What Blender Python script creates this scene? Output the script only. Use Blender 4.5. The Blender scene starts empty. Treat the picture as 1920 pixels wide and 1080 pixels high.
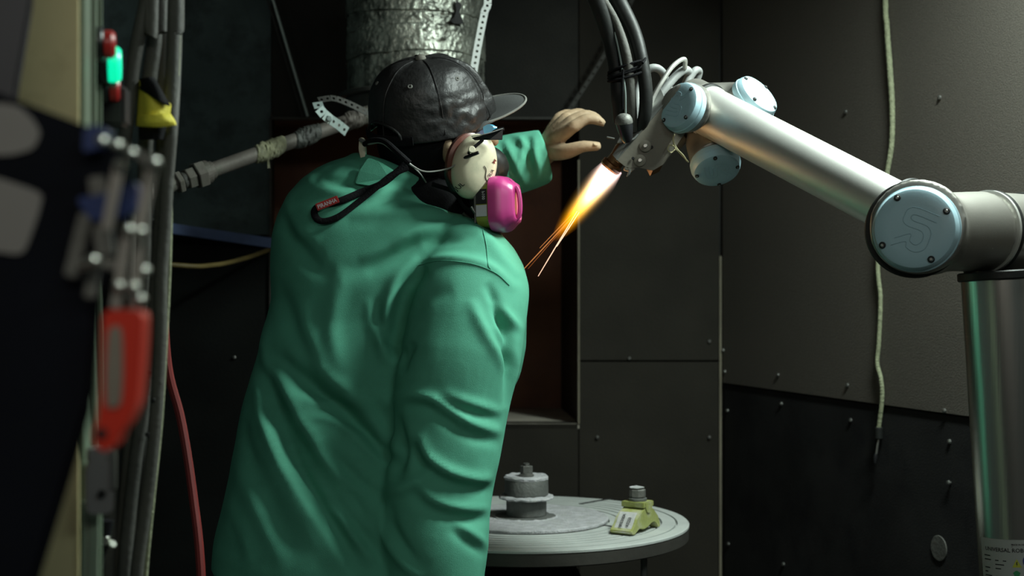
import bpy, bmesh, math, random
import numpy as np
from mathutils import Vector, Matrix, noise
random.seed(4); np.random.seed(4)
S = bpy.context.scene
COL = S.collection
F = 2600.0; CH = 1.35           # focal length in pixels of a 1920 wide frame, eye height

def P(u, v, d):                 # point seen at pixel (u, v) at depth d metres
    return Vector(((u-960)/F*d, d, CH-(v-540)/F*d))

# ---------------------------------------------------------------- camera, world, lights, exposure
cam_d = bpy.data.cameras.new('camera'); cam = bpy.data.objects.new('camera', cam_d); COL.objects.link(cam)
cam.location = (0, 0, CH); cam.rotation_euler = (math.pi/2, 0, 0)
cam_d.sensor_width = 36; cam_d.lens = F/1920*36; cam_d.clip_start = .05
cam_d.dof.use_dof = True; cam_d.dof.focus_distance = 2.33; cam_d.dof.aperture_fstop = 4.5
S.camera = cam
S.view_settings.view_transform = 'Standard'; S.view_settings.look = 'None'
S.view_settings.gamma = 1; S.view_settings.exposure = 0.0
w = bpy.data.worlds.new('room_air'); S.world = w; w.use_nodes = True
w.node_tree.nodes['Background'].inputs[0].default_value = (.62, .85, .9, 1)
w.node_tree.nodes['Background'].inputs[1].default_value = .006
def area_light(name, loc, target, size, energy, color, size_y=None):
    l = bpy.data.lights.new(name, 'AREA'); l.energy = energy; l.color = color; l.size = size
    if size_y: l.shape = 'RECTANGLE'; l.size_y = size_y
    o = bpy.data.objects.new(name, l); COL.objects.link(o); o.location = loc
    o.rotation_euler = (Vector(target)-Vector(loc)).to_track_quat('-Z', 'Y').to_euler()
    return o
LAMP_DIR = Vector((-.42, -.20, -1))
LAMP = Vector((.90, 2.22, 2.40))
area_light('booth_lamp_light', LAMP, LAMP+LAMP_DIR, .62, 44, (.86, 1.0, .93), .14)
area_light('front_fill_left', (-.10, -.45, 2.25), (-.35, 1.4, 1.1), 1.3, 7.5, (1.0, .97, .86), .2)  # unseen frontal fill, added to brighten the cabinet and left foreground
area_light('shop_light', (1.45, -.5, 2.7), (-.1, 2.5, 1.2), .8, 6.5, (.80, 1.0, .96), .3)

# ---------------------------------------------------------------- helpers: materials
def mat(name, col, rough=.6, metal=0, noise_amt=.25, scale=8, bump=.0, bscale=60, spec=.5, emit=None, estr=0,
        dark=None, dscale=3, stretch=None, aniso=0, coat=0):
    m = bpy.data.materials.new(name); m.use_nodes = True; nt = m.node_tree; n = nt.nodes; L = nt.links
    b = n['Principled BSDF']; b.inputs['Roughness'].default_value = rough; b.inputs['Metallic'].default_value = metal
    b.inputs['Specular IOR Level'].default_value = spec
    if coat: b.inputs['Coat Weight'].default_value = coat; b.inputs['Coat Roughness'].default_value = .25
    tc = n.new('ShaderNodeTexCoord'); mp = n.new('ShaderNodeMapping'); L.new(tc.outputs['Object'], mp.inputs[0])
    if stretch: mp.inputs['Scale'].default_value = stretch
    nz = n.new('ShaderNodeTexNoise'); nz.inputs['Scale'].default_value = scale; nz.inputs['Detail'].default_value = 6
    L.new(mp.outputs[0], nz.inputs[0])
    r = n.new('ShaderNodeValToRGB'); L.new(nz.outputs[0], r.inputs[0])
    a = [max(0, c*(1-noise_amt)) for c in col]; z = [min(1, c*(1+noise_amt)) for c in col]
    r.color_ramp.elements[0].position = .3; r.color_ramp.elements[1].position = .7
    r.color_ramp.elements[0].color = (*a, 1); r.color_ramp.elements[1].color = (*z, 1)
    out = r.outputs[0]
    if dark is not None:
        n2 = n.new('ShaderNodeTexNoise'); n2.inputs['Scale'].default_value = dscale; n2.inputs['Detail'].default_value = 8
        n2.inputs['Roughness'].default_value = .65
        L.new(tc.outputs['Object'], n2.inputs[0])
        r2 = n.new('ShaderNodeValToRGB'); r2.color_ramp.elements[0].position = .48; r2.color_ramp.elements[1].position = .66
        L.new(n2.outputs[0], r2.inputs[0])
        mx = n.new('ShaderNodeMixRGB'); L.new(r2.outputs[0], mx.inputs[0]); L.new(out, mx.inputs[1])
        mx.inputs[2].default_value = (*dark, 1); out = mx.outputs[0]
    L.new(out, b.inputs['Base Color'])
    if bump:
        n3 = n.new('ShaderNodeTexNoise'); n3.inputs['Scale'].default_value = bscale; n3.inputs['Detail'].default_value = 5
        L.new(mp.outputs[0], n3.inputs[0])
        bp = n.new('ShaderNodeBump'); bp.inputs['Strength'].default_value = bump; bp.inputs['Distance'].default_value = .004
        L.new(n3.outputs[0], bp.inputs['Height']); L.new(bp.outputs[0], b.inputs['Normal'])
    if emit: b.inputs['Emission Color'].default_value = (*emit, 1); b.inputs['Emission Strength'].default_value = estr
    return m

M = dict(
 sheet_dark=mat('dark_steel_sheet', (.020, .020, .017), .55, .25, .3, 5, .25, 220, dark=(.012, .013, .011), dscale=4, spec=.2),
 sheet_left=mat('blue_grey_steel_sheet', (.075, .105, .105), .6, .2, .3, 5, .2, 160, dark=(.045, .06, .06), dscale=9, spec=.2),
 sheet_black=mat('black_steel_sheet', (.006, .007, .0065), .7, 0, .4, 4, .2, 120, spec=.15),  # lower left panel, darker than the sheet above it
 wiregreen=mat('pale_green_wire', (.26, .33, .24), .5, 0, .1, 20),
 boxgrey=mat('grey_cast_box', (.30, .29, .28), .45, .3, .12, 30),
 linkmetal=mat('dull_zinc_link', (.34, .32, .29), .42, .3, .15, 20),
 sheet_right=mat('brown_grey_hardboard', (.095, .084, .070), .75, 0, .16, 300, .35, 320),
 sheet_right_low=mat('dark_hardboard', (.018, .018, .018), .7, 0, .25, 6, .2, 260, dark=(.010, .010, .011), dscale=5, spec=.25),
 board_back=mat('grey_brown_board', (.026, .0235, .018), .75, 0, .18, 5, .2, 200, spec=.2),
 board_edge=mat('raw_board_edge', (.20, .18, .13), .8),
 rust=mat('flame_tinted_rusty_steel', (.16, .065, .032), .45, .35, .4, 3, .15, 40, dark=(.10, .045, .03), dscale=2.5),  # rusty steel, with the flame's warm glow put into the colour
 sill=mat('pale_sill', (.50, .46, .38), .85, 0, .25, 6, .2, 80),  # sill board, paler than the recess panels around it
 floor=mat('sooty_concrete', (.05, .05, .047), .85, 0, .3, 4, .3, 50),
 jacket=mat('green_cotton', (.10, .38, .26), .82, 0, .07, 9, .22, 900, spec=.25, dark=(.08, .31, .21), dscale=5),
 trousers=mat('dark_blue_denim', (.02, .025, .04), .85, 0, .2, 9, .3, 500),
 boot=mat('brown_leather', (.05, .03, .02), .6, 0, .3, 9, .2, 100),
 skin=mat('tanned_skin', (.37, .27, .175), .6, 0, .12, 25, .2, 160, spec=.3, dark=(.26, .175, .10), dscale=26),
 hair=mat('dark_hair', (.018, .012, .009), .6, 0, .4, 60, .8, 400),
 cap=mat('black_cap_cloth', (.021, .0205, .0205), .45, 0, .25, 14, .5, 75, spec=.5),
 brim=mat('grey_cap_brim', (.075, .077, .076), .7, 0, .12, 12, .2, 500),
 thread=mat('grey_stitching', (.22, .22, .20), .8),
 button=mat('cloth_button', (.20, .19, .16), .7),
 black=mat('black_cloth', (.006, .006, .007), .85, 0, .3, 30, .3, 300, spec=.15),
 bandana=mat('navy_lining', (.06, .08, .14), .7, 0, .3, 30, .3, 200),
 black_pl=mat('black_plastic', (.012, .012, .014), .35, 0, .2, 20),
 rubber=mat('black_rubber', (.013, .014, .013), .5, 0, .3, 12, .1, 120, spec=.3),
 grey_tube=mat('grey_tubing', (.24, .25, .245), .55, 0, .15, 20, .1, 120),
 cream=mat('cream_plastic', (.72, .66, .48), .32, 0, .05, 9, 0, dark=(.52, .50, .36), dscale=18, coat=.3),
 redbrown=mat('brown_red_plastic', (.15, .05, .035), .35),
 pink=mat('magenta_plastic', (.52, .05, .23), .33, 0, .08, 10, coat=.2),
 olive=mat('olive_label', (.32, .38, .06), .5),
 white=mat('white_print', (.62, .62, .66), .5, 0, .06),
 redtag=mat('red_woven_tag', (.42, .03, .025), .7, 0, .12, 60),
 wire=mat('grey_cord', (.30, .30, .28), .4),
 glass_blue=mat('blue_lens', (.10, .40, .60), .08, .2, .25, 30, coat=1),
 alu=mat('satin_aluminium', (.60, .60, .565), .50, .8, .04, 30, .03, 500),
 alu_cast=mat('cast_aluminium', (.27, .26, .235), .45, .75, .06, 20, .06, 600),
 steel=mat('brushed_steel', (.62, .61, .56), .27, .95, .08, 40, .06, 200, stretch=(1, 1, .02)),
 capblue=mat('pale_blue_plastic', (.36, .53, .60), .42, 0, .05, 14, .05, 200),
 groove=mat('logo_line', (.33, .49, .56), .5),
 hole=mat('dark_recess', (.008, .008, .008), .7),
 screw=mat('steel_screw', (.35, .35, .33), .35, .9),
 oldsteel=mat('dusty_steel', (.14, .14, .128), .6, .4, .25, 20, .3, 150, dark=(.10, .10, .09), dscale=25),
 bracket=mat('grey_bracket_steel', (.18, .165, .13), .6, .2, .15, 14, .1, 150, dark=(.16, .14, .11), dscale=14),
 bracket_hi=mat('bright_bracket_steel', (.31, .32, .305), .45, .5, .15, 14, .1, 150),
 copper=mat('browned_nozzle', (.28, .15, .07), .4, .8, .3, 25, .2, 80),
 sprayed=mat('grey_spray_coating', (.40, .40, .415), .85, 0, .2, 60, .7, 260, dark=(.34, .35, .34), dscale=40),
 table=mat('grey_coated_table', (.42, .445, .425), .8, 0, .05, 20, .2, 300, dark=(.37, .39, .375), dscale=9),
 table_side=mat('dark_table_edge', (.055, .052, .045), .6, .3, .2, 10, .2, 60),
 coatgrey=mat('dull_grey_metal', (.12, .125, .117), .7, .3, .25, 25, .4, 150),
 yellowgreen=mat('chartreuse_paint', (.33, .355, .115), .5, .1, .15, 30, .3, 200, dark=(.40, .40, .30), dscale=30),
 dusty=mat('dusty_top', (.45, .45, .44), .85, 0, .15, 60, .3, 300),
 foil=mat('foil_tape', (.40, .42, .36), .38, .75, .30, 22, 1.0, 60, dark=(.10, .105, .09), dscale=16),
 duct=mat('duct_metal', (.10, .10, .09), .5, .6, .25, 9, .3, 60),
 galv=mat('galvanised_strap', (.36, .44, .42), .45, .35, .1, 40),
 galv_dark=mat('sooty_strap', (.045, .045, .04), .6, .4, .2, 30),
 galv_light=mat('white_strap', (.80, .85, .82), .6, .0, .05, 40),
 pipe=mat('dusty_pipe', (.135, .12, .105), .65, .3, .25, 12, .2, 120, dark=(.085, .09, .07), dscale=12),
 tape=mat('pale_masking_tape', (.20, .20, .12), .8, 0, .25, 40, .6, 150, dark=(.16, .16, .11), dscale=30),
 tape_dark=mat('dark_tape', (.055, .058, .052), .6, 0, .5, 40, .8, 120),
 bluebar=mat('blue_painted_bar', (.09, .14, .30), .6, 0, .2, 20),
 yhose=mat('dull_yellow_hose', (.16, .12, .04), .6, 0, .2, 20),
 redhose=mat('red_hose', (.15, .012, .010), .55, 0, .15, 20),
 hose=mat('dusty_grey_hose', (.066, .064, .055), .7, 0, .22, 14, .3, 120, dark=(.06, .06, .052), dscale=9),
 hose_d=mat('dark_dusty_hose', (.055, .055, .048), .7, 0, .25, 14, .3, 120),
 yellow=mat('yellow_cloth', (.72, .62, .06), .7, 0, .15, 20, .3, 200),
 beige=mat('beige_cabinet_paint', (.74, .65, .36), .55, 0, .08, 8, .05, 60, dark=(.42, .36, .19), dscale=6),
 sage=mat('sage_cabinet_side', (.13, .17, .115), .5, 0, .1, 10),
 greycase=mat('grey_painted_case', (.055, .055, .062), .6, 0, .1, 8),
 case=mat('blue_black_case', (.004, .005, .008), .8, 0, .3, 8, spec=.1),
 navy=mat('navy_plastic', (.02, .035, .12), .4, 0, .2, 10),
 sticker=mat('grey_sticker', (.19, .185, .175), .6, 0, .08, 10),
 chrome=mat('zinc_plated_steel', (.55, .56, .50), .28, .9, .15, 20),
 redgrip=mat('red_plastisol_grip', (.52, .030, .014), .42, 0, .06, 10, coat=.2),
 gripgrey=mat('grey_grip_inset', (.17, .15, .12), .6),
 redlens=mat('red_button', (.42, .02, .018), .35),
 greenlens=mat('lit_green_button', (.02, .7, .4), .3, emit=(.0, 1.0, .50), estr=.85),
 cord=mat('green_braided_cord', (.27, .29, .18), .75, 0, .22, 90, .6, 200),
 twine=mat('pale_twine', (.42, .38, .22), .8),
 lampglow=mat('lamp_diffuser', (.8, .9, .85), .5, emit=(.86, 1, .93), estr=3),
 label=mat('label_vinyl', (.36, .38, .36), .5, 0, .06, 20),
 ink=mat('black_ink', (.012, .012, .014), .6),
 inkblue=mat('navy_ink', (.03, .035, .16), .6),
 inkgreen=mat('green_ink', (.03, .25, .09), .6),
 inkyellow=mat('yellow_ink', (.45, .47, .05), .6),
)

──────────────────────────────

◆ Instruction
Exactly as written, please give again the lines from the beginning of the listing through the line containing "return Vector(((u-960)/F*d, d, CH-(v-540)/F*d))", inclusive, without any pictures.

◆ Completed task
What Blender Python script creates this scene? Output the script only. Use Blender 4.5. The Blender scene starts empty. Treat the picture as 1920 pixels wide and 1080 pixels high.
import bpy, bmesh, math, random
import numpy as np
from mathutils import Vector, Matrix, noise
random.seed(4); np.random.seed(4)
S = bpy.context.scene
COL = S.collection
F = 2600.0; CH = 1.35           # focal length in pixels of a 1920 wide frame, eye height

def P(u, v, d):                 # point seen at pixel (u, v) at depth d metres
    return Vector(((u-960)/F*d, d, CH-(v-540)/F*d))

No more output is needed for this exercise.